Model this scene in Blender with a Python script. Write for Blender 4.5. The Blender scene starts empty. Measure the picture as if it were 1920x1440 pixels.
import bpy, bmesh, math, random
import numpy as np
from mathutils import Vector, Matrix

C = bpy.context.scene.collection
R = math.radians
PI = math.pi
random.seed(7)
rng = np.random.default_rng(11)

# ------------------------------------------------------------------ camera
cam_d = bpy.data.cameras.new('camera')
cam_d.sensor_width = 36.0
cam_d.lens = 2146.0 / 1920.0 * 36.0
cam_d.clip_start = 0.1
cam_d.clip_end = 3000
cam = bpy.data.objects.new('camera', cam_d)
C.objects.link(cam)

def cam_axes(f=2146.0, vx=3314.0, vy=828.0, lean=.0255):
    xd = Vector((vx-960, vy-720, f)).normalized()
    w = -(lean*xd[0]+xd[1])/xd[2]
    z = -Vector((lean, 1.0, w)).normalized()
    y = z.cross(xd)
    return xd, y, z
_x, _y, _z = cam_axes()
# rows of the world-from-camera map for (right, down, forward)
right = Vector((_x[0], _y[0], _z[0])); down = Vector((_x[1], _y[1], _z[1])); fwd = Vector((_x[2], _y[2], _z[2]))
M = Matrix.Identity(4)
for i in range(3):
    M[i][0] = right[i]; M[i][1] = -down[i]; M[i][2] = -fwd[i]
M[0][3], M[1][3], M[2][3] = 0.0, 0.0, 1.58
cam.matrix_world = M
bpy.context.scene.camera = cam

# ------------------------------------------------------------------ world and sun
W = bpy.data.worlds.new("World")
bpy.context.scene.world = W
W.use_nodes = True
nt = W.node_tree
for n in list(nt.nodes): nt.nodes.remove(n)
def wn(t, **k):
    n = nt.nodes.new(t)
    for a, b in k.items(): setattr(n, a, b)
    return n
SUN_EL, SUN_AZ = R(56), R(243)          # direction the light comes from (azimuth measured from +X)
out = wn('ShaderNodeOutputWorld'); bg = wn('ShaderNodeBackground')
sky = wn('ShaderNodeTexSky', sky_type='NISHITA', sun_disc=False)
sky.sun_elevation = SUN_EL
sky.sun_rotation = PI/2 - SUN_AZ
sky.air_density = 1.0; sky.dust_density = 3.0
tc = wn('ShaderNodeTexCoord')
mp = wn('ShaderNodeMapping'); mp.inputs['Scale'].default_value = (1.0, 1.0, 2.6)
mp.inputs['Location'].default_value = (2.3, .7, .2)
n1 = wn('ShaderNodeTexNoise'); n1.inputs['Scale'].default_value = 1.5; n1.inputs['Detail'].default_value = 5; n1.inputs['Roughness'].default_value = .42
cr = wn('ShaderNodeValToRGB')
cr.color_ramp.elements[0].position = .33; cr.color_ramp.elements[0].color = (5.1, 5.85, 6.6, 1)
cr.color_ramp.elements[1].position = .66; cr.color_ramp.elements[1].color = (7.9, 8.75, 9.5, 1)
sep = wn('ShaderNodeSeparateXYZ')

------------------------

* GOAL OF THE EXERCISE
Tell how many lines above contain the word "scene". Give the number alone.

* PROBLEM SOLUTION
4